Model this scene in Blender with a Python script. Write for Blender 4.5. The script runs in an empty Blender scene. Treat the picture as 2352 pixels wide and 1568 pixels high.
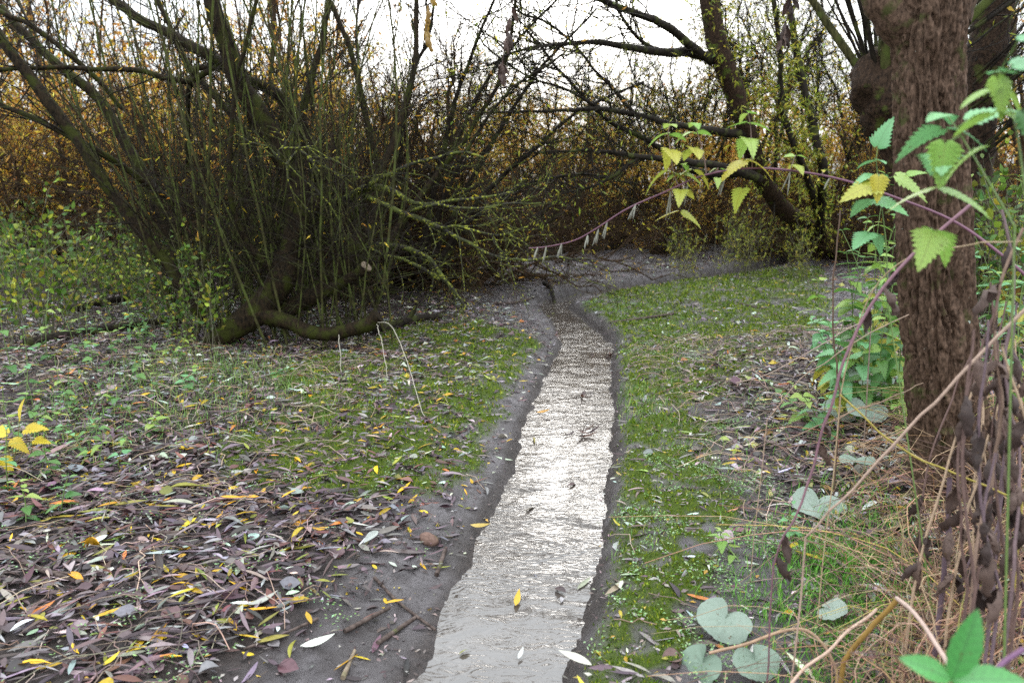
import bpy, math, random
import numpy as np
from mathutils import Matrix, Vector

rng = np.random.default_rng(11)
random.seed(5)
scene = bpy.context.scene
COL = scene.collection

# ------------------------------------------------------------------ camera, sky, sun, exposure
PITCH = math.radians(11.86)
CAM_Z = 1.4
FPX = 1829.0                      # focal length in pixels of a 2352 px wide frame (28 mm on 36 mm)
cam_data = bpy.data.cameras.new("camera")
cam = bpy.data.objects.new("camera", cam_data)
COL.objects.link(cam)
cam.location = (0, 0, CAM_Z)
cam.rotation_euler = (math.pi / 2 - PITCH, 0, 0)
cam_data.lens = 28
cam_data.sensor_width = 36
cam_data.clip_start = 0.05
cam_data.clip_end = 900
cam_data.dof.use_dof = True
cam_data.dof.focus_distance = 3.6
cam_data.dof.aperture_fstop = 3.2
scene.camera = cam

SUN_EL, SUN_AZ = math.radians(18), math.radians(3.5)
world = bpy.data.worlds.new("World")
scene.world = world
world.use_nodes = True
wn = world.node_tree
wn.nodes.clear()
w_out = wn.nodes.new("ShaderNodeOutputWorld")
w_bg = wn.nodes.new("ShaderNodeBackground")
w_sky = wn.nodes.new("ShaderNodeTexSky")
w_hsv = wn.nodes.new("ShaderNodeHueSaturation")
w_sky.sky_type = 'NISHITA'
w_sky.sun_disc = False
w_sky.sun_elevation = SUN_EL
w_sky.sun_rotation = SUN_AZ
w_sky.air_density = 1.0
w_sky.dust_density = 4.0
w_sky.ozone_density = 1.0
w_hsv.inputs['Saturation'].default_value = 0.30
w_bg.inputs['Strength'].default_value = 0.15
wn.links.new(w_sky.outputs[0], w_hsv.inputs['Color'])
# overcast: the clear sky veiled by cloud that brightens evenly towards the zenith
w_tc = wn.nodes.new("ShaderNodeTexCoord")
w_sep = wn.nodes.new("ShaderNodeSeparateXYZ")
w_map = wn.nodes.new("ShaderNodeMapRange")
w_map.inputs['From Min'].default_value = 0.0; w_map.inputs['From Max'].default_value = 1.0
w_map.inputs['To Min'].default_value = 7.5; w_map.inputs['To Max'].default_value = 30.0
w_cloud = wn.nodes.new("ShaderNodeMix"); w_cloud.data_type = 'RGBA'; w_cloud.blend_type = 'MULTIPLY'
w_cloud.inputs['Factor'].default_value = 1.0; w_cloud.inputs['A'].default_value = (0.84, 0.925, 1.0, 1)
w_mix = wn.nodes.new("ShaderNodeMix"); w_mix.data_type = 'RGBA'; w_mix.inputs['Factor'].default_value = 0.75
wn.links.new(w_tc.outputs['Generated'], w_sep.inputs[0])
wn.links.new(w_sep.outputs['Z'], w_map.inputs['Value'])
wn.links.new(w_map.outputs[0], w_cloud.inputs['B'])
wn.links.new(w_hsv.outputs[0], w_mix.inputs['A'])
wn.links.new(w_cloud.outputs['Result'], w_mix.inputs['B'])
wn.links.new(w_mix.outputs['Result'], w_bg.inputs['Color'])
wn.links.new(w_bg.outputs[0], w_out.inputs['Surface'])

sun_data = bpy.data.lights.new("sun", 'SUN')
sun_data.energy = 0.5
sun_data.angle = math.radians(17)
sun_data.color = (1.0, 0.96, 0.9)
sun = bpy.data.objects.new("sun", sun_data)
COL.objects.link(sun)
sv = Vector((math.sin(SUN_AZ) * math.cos(SUN_EL), math.cos(SUN_AZ) * math.cos(SUN_EL), math.sin(SUN_EL)))
sun.rotation_euler = sv.to_track_quat('Z', 'Y').to_euler()
sun.location = (0, 0, 30)

scene.view_settings.view_transform = 'Standard'
scene.view_settings.look = 'None'
scene.view_settings.gamma = 1
scene.view_settings.use_curve_mapping = False
scene.view_settings.exposure = 0.5
scene.render.engine = 'CYCLES'
scene.cycles.max_bounces = 6
scene.cycles.diffuse_bounces = 3
scene.cycles.glossy_bounces = 3
scene.cycles.transmission_bounces = 4
scene.cycles.use_denoising = False
scene.cycles.sample_clamp_indirect = 6

# ------------------------------------------------------------------ helpers: pixels of the 2352 px wide photograph
CP, SP = math.cos(PITCH), math.sin(PITCH)
def raydir(u, v):
    a, b = (u - 1176) / FPX, (784 - v) / FPX
    return np.array([a, CP + b * SP, -SP + b * CP])
def at(u, v, Y):
    d = raydir(u, v)
    return np.array([0, 0, CAM_Z]) + d * (Y / d[1])
def gp(u, v, z=0.0):
    d = raydir(u, v)
    return np.array([0, 0, CAM_Z]) + d * ((z - CAM_Z) / d[2])
def pxr(p, r):
    return r * (p[1] * CP - (p[2] - CAM_Z) * SP) / FPX

# ------------------------------------------------------------------ numeric helpers
def sstep(a, b, x):
    t = np.clip((x - a) / (b - a), 0, 1)
    return t * t * (3 - 2 * t)
def vnoise(p, seed=0):
    p = np.asarray(p, dtype=np.float64)
    i = np.floor(p).astype(np.int64)
    f = p - i
    f = f * f * (3 - 2 * f)
    out = 0
    for dx in (0, 1):
        wx = f[..., 0] if dx else 1 - f[..., 0]
        for dy in (0, 1):
            wy = f[..., 1] if dy else 1 - f[..., 1]
            for dz in (0, 1):
                wz = f[..., 2] if dz else 1 - f[..., 2]
                h = ((i[..., 0] + dx) * 374761393 + (i[..., 1] + dy) * 668265263 + (i[..., 2] + dz) * 1274126177 + seed * 974711) & 0xffffffff
                h = ((h ^ (h >> 13)) * 1274126177) & 0xffffffff
                h = ((h ^ (h >> 16)) * 2246822519) & 0xffffffff
                h = h ^ (h >> 15)
                out = out + wx * wy * wz * (h / 4294967295.0)
    return out
def fbm(p, octaves=4, seed=0):
    p = np.asarray(p, dtype=np.float64)
    a, s, tot = 1.0, 0, 0
    for o in range(octaves):
        s = s + a * vnoise(p * (2 ** o), seed + o)
        tot += a
        a *= 0.5
    return s / tot
def n2(x, y, sc, octaves=3, seed=0):
    return fbm(np.stack([x * sc, y * sc, np.zeros_like(x) + 0.37 + seed], -1), octaves, seed)
def unit(v):
    return v / np.maximum(np.linalg.norm(v, axis=-1, keepdims=True), 1e-9)
def spline(pts, M):
    pts = np.asarray(pts, float)
    n = len(pts)
    if n == 2:
        t = np.linspace(0, 1, M)[:, None]
        return pts[0] * (1 - t) + pts[1] * t
    ext = np.vstack([2 * pts[0] - pts[1], pts, 2 * pts[-1] - pts[-2]])
    s = np.linspace(0, n - 1 - 1e-6, M)
    i = s.astype(int)
    t = (s - i)[:, None]
    p0, p1, p2, p3 = ext[i], ext[i + 1], ext[i + 2], ext[i + 3]
    return 0.5 * (2 * p1 + (p2 - p0) * t + (2 * p0 - 5 * p1 + 4 * p2 - p3) * t * t + (3 * p1 - p0 - 3 * p2 + p3) * t ** 3)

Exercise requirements
Print the full listing exactly, dropping the pictures.

Expected output
Model this scene in Blender with a Python script. Write for Blender 4.5. The script runs in an empty Blender scene. Treat the picture as 2352 pixels wide and 1568 pixels high.
import bpy, math, random
import numpy as np
from mathutils import Matrix, Vector

rng = np.random.default_rng(11)
random.seed(5)
scene = bpy.context.scene
COL = scene.collection

# ------------------------------------------------------------------ camera, sky, sun, exposure
PITCH = math.radians(11.86)
CAM_Z = 1.4
FPX = 1829.0                      # focal length in pixels of a 2352 px wide frame (28 mm on 36 mm)
cam_data = bpy.data.cameras.new("camera")
cam = bpy.data.objects.new("camera", cam_data)
COL.objects.link(cam)
cam.location = (0, 0, CAM_Z)
cam.rotation_euler = (math.pi / 2 - PITCH, 0, 0)
cam_data.lens = 28
cam_data.sensor_width = 36
cam_data.clip_start = 0.05
cam_data.clip_end = 900
cam_data.dof.use_dof = True
cam_data.dof.focus_distance = 3.6
cam_data.dof.aperture_fstop = 3.2
scene.camera = cam

SUN_EL, SUN_AZ = math.radians(18), math.radians(3.5)
world = bpy.data.worlds.new("World")
scene.world = world
world.use_nodes = True
wn = world.node_tree
wn.nodes.clear()
w_out = wn.nodes.new("ShaderNodeOutputWorld")
w_bg = wn.nodes.new("ShaderNodeBackground")
w_sky = wn.nodes.new("ShaderNodeTexSky")
w_hsv = wn.nodes.new("ShaderNodeHueSaturation")
w_sky.sky_type = 'NISHITA'
w_sky.sun_disc = False
w_sky.sun_elevation = SUN_EL
w_sky.sun_rotation = SUN_AZ
w_sky.air_density = 1.0
w_sky.dust_density = 4.0
w_sky.ozone_density = 1.0
w_hsv.inputs['Saturation'].default_value = 0.30
w_bg.inputs['Strength'].default_value = 0.15
wn.links.new(w_sky.outputs[0], w_hsv.inputs['Color'])
# overcast: the clear sky veiled by cloud that brightens evenly towards the zenith
w_tc = wn.nodes.new("ShaderNodeTexCoord")
w_sep = wn.nodes.new("ShaderNodeSeparateXYZ")
w_map = wn.nodes.new("ShaderNodeMapRange")
w_map.inputs['From Min'].default_value = 0.0; w_map.inputs['From Max'].default_value = 1.0
w_map.inputs['To Min'].default_value = 7.5; w_map.inputs['To Max'].default_value = 30.0
w_cloud = wn.nodes.new("ShaderNodeMix"); w_cloud.data_type = 'RGBA'; w_cloud.blend_type = 'MULTIPLY'
w_cloud.inputs['Factor'].default_value = 1.0; w_cloud.inputs['A'].default_value = (0.84, 0.925, 1.0, 1)
w_mix = wn.nodes.new("ShaderNodeMix"); w_mix.data_type = 'RGBA'; w_mix.inputs['Factor'].default_value = 0.75
wn.links.new(w_tc.outputs['Generated'], w_sep.inputs[0])
wn.links.new(w_sep.outputs['Z'], w_map.inputs['Value'])
wn.links.new(w_map.outputs[0], w_cloud.inputs['B'])
wn.links.new(w_hsv.outputs[0], w_mix.inputs['A'])
wn.links.new(w_cloud.outputs['Result'], w_mix.inputs['B'])
wn.links.new(w_mix.outputs['Result'], w_bg.inputs['Color'])
wn.links.new(w_bg.outputs[0], w_out.inputs['Surface'])

sun_data = bpy.data.lights.new("sun", 'SUN')
sun_data.energy = 0.5
sun_data.angle = math.radians(17)
sun_data.color = (1.0, 0.96, 0.9)
sun = bpy.data.objects.new("sun", sun_data)
COL.objects.link(sun)
sv = Vector((math.sin(SUN_AZ) * math.cos(SUN_EL), math.cos(SUN_AZ) * math.cos(SUN_EL), math.sin(SUN_EL)))
sun.rotation_euler = sv.to_track_quat('Z', 'Y').to_euler()
sun.location = (0, 0, 30)

scene.view_settings.view_transform = 'Standard'
scene.view_settings.look = 'None'
scene.view_settings.gamma = 1
scene.view_settings.use_curve_mapping = False
scene.view_settings.exposure = 0.5
scene.render.engine = 'CYCLES'
scene.cycles.max_bounces = 6
scene.cycles.diffuse_bounces = 3
scene.cycles.glossy_bounces = 3
scene.cycles.transmission_bounces = 4
scene.cycles.use_denoising = False
scene.cycles.sample_clamp_indirect = 6

# ------------------------------------------------------------------ helpers: pixels of the 2352 px wide photograph
CP, SP = math.cos(PITCH), math.sin(PITCH)
def raydir(u, v):
    a, b = (u - 1176) / FPX, (784 - v) / FPX
    return np.array([a, CP + b * SP, -SP + b * CP])
def at(u, v, Y):
    d = raydir(u, v)
    return np.array([0, 0, CAM_Z]) + d * (Y / d[1])
def gp(u, v, z=0.0):
    d = raydir(u, v)
    return np.array([0, 0, CAM_Z]) + d * ((z - CAM_Z) / d[2])
def pxr(p, r):
    return r * (p[1] * CP - (p[2] - CAM_Z) * SP) / FPX

# ------------------------------------------------------------------ numeric helpers
def sstep(a, b, x):
    t = np.clip((x - a) / (b - a), 0, 1)
    return t * t * (3 - 2 * t)
def vnoise(p, seed=0):
    p = np.asarray(p, dtype=np.float64)
    i = np.floor(p).astype(np.int64)
    f = p - i
    f = f * f * (3 - 2 * f)
    out = 0
    for dx in (0, 1):
        wx = f[..., 0] if dx else 1 - f[..., 0]
        for dy in (0, 1):
            wy = f[..., 1] if dy else 1 - f[..., 1]
            for dz in (0, 1):
                wz = f[..., 2] if dz else 1 - f[..., 2]
                h = ((i[..., 0] + dx) * 374761393 + (i[..., 1] + dy) * 668265263 + (i[..., 2] + dz) * 1274126177 + seed * 974711) & 0xffffffff
                h = ((h ^ (h >> 13)) * 1274126177) & 0xffffffff
                h = ((h ^ (h >> 16)) * 2246822519) & 0xffffffff
                h = h ^ (h >> 15)
                out = out + wx * wy * wz * (h / 4294967295.0)
    return out
def fbm(p, octaves=4, seed=0):
    p = np.asarray(p, dtype=np.float64)
    a, s, tot = 1.0, 0, 0
    for o in range(octaves):
        s = s + a * vnoise(p * (2 ** o), seed + o)
        tot += a
        a *= 0.5
    return s / tot
def n2(x, y, sc, octaves=3, seed=0):
    return fbm(np.stack([x * sc, y * sc, np.zeros_like(x) + 0.37 + seed], -1), octaves, seed)
def unit(v):
    return v / np.maximum(np.linalg.norm(v, axis=-1, keepdims=True), 1e-9)
def spline(pts, M):
    pts = np.asarray(pts, float)
    n = len(pts)
    if n == 2:
        t = np.linspace(0, 1, M)[:, None]
        return pts[0] * (1 - t) + pts[1] * t
    ext = np.vstack([2 * pts[0] - pts[1], pts, 2 * pts[-1] - pts[-2]])
    s = np.linspace(0, n - 1 - 1e-6, M)
    i = s.astype(int)
    t = (s - i)[:, None]
    p0, p1, p2, p3 = ext[i], ext[i + 1], ext[i + 2], ext[i + 3]
    return 0.5 * (2 * p1 + (p2 - p0) * t + (2 * p0 - 5 * p1 + 4 * p2 - p3) * t * t + (3 * p1 - p0 - 3 * p2 + p3) * t ** 3)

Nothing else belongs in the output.